Metro construction sites at Central Station and on Søndre Boulevard are the latest required to cease after-hours work

After-hours construction at another two Metro construction sites will come to halt after two more noise complaints were submitted before yesterday's filing deadline. The two Metro sites that will now have to end construction at 6pm are located near Central Station and the site on Søndre Boulevard, in the Vesterbro district.

Metroselskabet, which operates the Metro, had begun round-the-clock construction at a number of sites in order to allow it to meet its deadline for completion of the 17-station City Ring line in 2018.

Noise complaints had previously halted after-hours work the at the Øster Søgade site in the Østerbro district and near Marmorkirken (Frederik’s Church). At both of those sites, construction must come to an end at 10pm each day.

Henrik Plougmann Olsen, the head of Metroselskabet was disappointed that single complaints could influence the construction of a major infrastructure project.

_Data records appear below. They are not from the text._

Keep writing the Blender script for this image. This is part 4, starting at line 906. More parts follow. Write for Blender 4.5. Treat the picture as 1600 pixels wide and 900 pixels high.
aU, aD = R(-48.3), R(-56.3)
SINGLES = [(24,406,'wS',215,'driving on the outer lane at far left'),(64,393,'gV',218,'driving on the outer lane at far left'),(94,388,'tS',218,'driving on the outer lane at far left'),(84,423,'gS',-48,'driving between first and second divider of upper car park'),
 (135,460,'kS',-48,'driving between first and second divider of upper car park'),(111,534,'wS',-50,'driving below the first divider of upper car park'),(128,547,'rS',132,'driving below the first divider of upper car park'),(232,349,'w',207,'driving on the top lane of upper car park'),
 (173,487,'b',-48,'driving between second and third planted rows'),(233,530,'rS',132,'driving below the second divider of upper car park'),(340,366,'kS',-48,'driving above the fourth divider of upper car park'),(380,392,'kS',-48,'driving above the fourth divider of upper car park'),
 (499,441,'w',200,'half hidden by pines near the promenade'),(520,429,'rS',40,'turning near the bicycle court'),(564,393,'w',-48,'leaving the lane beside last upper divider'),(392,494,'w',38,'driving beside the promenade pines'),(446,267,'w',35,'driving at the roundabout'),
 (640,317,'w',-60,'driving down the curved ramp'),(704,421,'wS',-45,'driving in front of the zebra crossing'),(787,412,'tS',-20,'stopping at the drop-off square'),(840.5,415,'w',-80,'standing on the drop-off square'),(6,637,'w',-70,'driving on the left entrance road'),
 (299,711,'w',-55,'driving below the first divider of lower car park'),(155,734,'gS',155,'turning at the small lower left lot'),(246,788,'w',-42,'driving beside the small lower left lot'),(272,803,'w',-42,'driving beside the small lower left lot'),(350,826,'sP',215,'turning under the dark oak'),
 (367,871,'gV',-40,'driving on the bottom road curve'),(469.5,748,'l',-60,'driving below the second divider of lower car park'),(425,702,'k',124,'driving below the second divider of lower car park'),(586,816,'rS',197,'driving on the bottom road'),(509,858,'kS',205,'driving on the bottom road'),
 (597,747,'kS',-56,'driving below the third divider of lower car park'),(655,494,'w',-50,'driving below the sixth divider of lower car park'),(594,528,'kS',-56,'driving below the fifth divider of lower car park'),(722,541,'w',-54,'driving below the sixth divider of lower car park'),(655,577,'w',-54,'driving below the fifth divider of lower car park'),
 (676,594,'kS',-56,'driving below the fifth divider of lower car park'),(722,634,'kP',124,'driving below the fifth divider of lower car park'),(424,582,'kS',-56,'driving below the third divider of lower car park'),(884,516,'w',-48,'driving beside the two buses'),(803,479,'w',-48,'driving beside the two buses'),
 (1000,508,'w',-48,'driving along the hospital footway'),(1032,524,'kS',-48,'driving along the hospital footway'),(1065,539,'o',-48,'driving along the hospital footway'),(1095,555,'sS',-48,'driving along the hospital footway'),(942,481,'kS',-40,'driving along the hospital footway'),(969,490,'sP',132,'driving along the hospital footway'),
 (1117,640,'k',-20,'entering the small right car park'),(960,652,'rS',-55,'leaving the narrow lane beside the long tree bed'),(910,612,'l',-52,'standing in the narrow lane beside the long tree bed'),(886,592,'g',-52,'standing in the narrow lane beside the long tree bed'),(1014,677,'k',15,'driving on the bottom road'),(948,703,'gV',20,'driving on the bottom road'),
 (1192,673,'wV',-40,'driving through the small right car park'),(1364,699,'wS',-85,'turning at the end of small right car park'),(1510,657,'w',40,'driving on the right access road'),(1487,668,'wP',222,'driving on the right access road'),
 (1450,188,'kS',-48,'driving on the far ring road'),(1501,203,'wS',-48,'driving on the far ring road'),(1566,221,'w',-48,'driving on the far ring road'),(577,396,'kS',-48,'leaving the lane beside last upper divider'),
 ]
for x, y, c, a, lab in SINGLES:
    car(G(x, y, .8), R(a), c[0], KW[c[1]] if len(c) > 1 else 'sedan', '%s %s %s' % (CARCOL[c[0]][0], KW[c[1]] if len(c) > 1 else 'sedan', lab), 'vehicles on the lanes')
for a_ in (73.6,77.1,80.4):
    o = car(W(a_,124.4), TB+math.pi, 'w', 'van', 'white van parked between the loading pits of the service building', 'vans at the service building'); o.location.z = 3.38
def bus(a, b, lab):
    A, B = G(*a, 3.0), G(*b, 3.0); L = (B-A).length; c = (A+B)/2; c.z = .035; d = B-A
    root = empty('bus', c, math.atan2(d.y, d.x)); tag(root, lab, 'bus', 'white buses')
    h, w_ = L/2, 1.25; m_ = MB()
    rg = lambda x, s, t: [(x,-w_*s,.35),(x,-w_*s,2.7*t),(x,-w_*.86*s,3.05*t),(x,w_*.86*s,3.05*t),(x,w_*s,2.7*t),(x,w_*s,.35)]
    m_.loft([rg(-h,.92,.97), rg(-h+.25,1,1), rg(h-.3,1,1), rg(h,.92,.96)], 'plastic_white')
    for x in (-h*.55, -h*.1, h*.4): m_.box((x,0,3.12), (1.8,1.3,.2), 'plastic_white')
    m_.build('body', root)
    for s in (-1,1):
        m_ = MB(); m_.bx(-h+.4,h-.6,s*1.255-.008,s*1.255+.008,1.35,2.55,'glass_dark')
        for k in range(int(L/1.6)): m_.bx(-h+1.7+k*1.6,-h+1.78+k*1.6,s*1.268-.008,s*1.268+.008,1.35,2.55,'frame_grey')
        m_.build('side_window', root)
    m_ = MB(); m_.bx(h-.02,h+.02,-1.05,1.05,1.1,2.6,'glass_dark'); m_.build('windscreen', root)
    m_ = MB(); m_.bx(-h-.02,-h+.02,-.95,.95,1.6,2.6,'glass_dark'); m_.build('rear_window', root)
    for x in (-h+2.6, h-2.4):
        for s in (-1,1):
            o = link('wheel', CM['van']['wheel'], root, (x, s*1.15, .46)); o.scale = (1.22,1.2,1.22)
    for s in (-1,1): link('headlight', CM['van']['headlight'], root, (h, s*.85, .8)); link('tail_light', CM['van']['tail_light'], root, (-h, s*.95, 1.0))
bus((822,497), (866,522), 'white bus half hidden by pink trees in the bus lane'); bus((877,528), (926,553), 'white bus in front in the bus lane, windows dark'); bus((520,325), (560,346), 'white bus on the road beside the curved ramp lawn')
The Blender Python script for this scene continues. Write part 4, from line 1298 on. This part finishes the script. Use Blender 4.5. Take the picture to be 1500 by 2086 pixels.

“A single complaint can, in reality, change the entire planning phase of construction,” Olsen told Politiken newspaper. “It’s important to find a balance between catering to the neighbours, who should be protected, and construction of the City Ring, which needs to be finished. Obviously, the construction process will be quite random if every complaint has an affect.”

If a complaint is submitted to Natur- og Miljøklagenævnet, the environment appeals board, after-hours work must be stopped while it is being evaluated. The procedure can take up to six months.

Metroselskabet said halting night work will likely delay the project by at least six months and add 500 million kroner to the project's 22 billion kroner price tag.  

Metroselskabet held a meeting on Sunday with people who live near construction sites to clear up any misunderstandings about the construction. That resulted in one complaint being retracted, but other neighbours then lodged new complaints, forcing the night-work stoppage.

“The meeting certainly was not wasted,” Olsen said. “It was good to clear up some of the misunderstandings and it is positive that they have retracted their complaint. We would like to meet with the other neighbours and clear up misunderstandings.”

An estimated 50 residential buildings containing up to 1,000 flats are estimated to suffer from noise levels exceeding 55 decibels (dB). Noise in six buildings exceeds 65dB. Residents are eligible for compensation if evening work exceeds 60dB or if night work exceeds 55dB. During the daytime, noise may not exceed 70dB.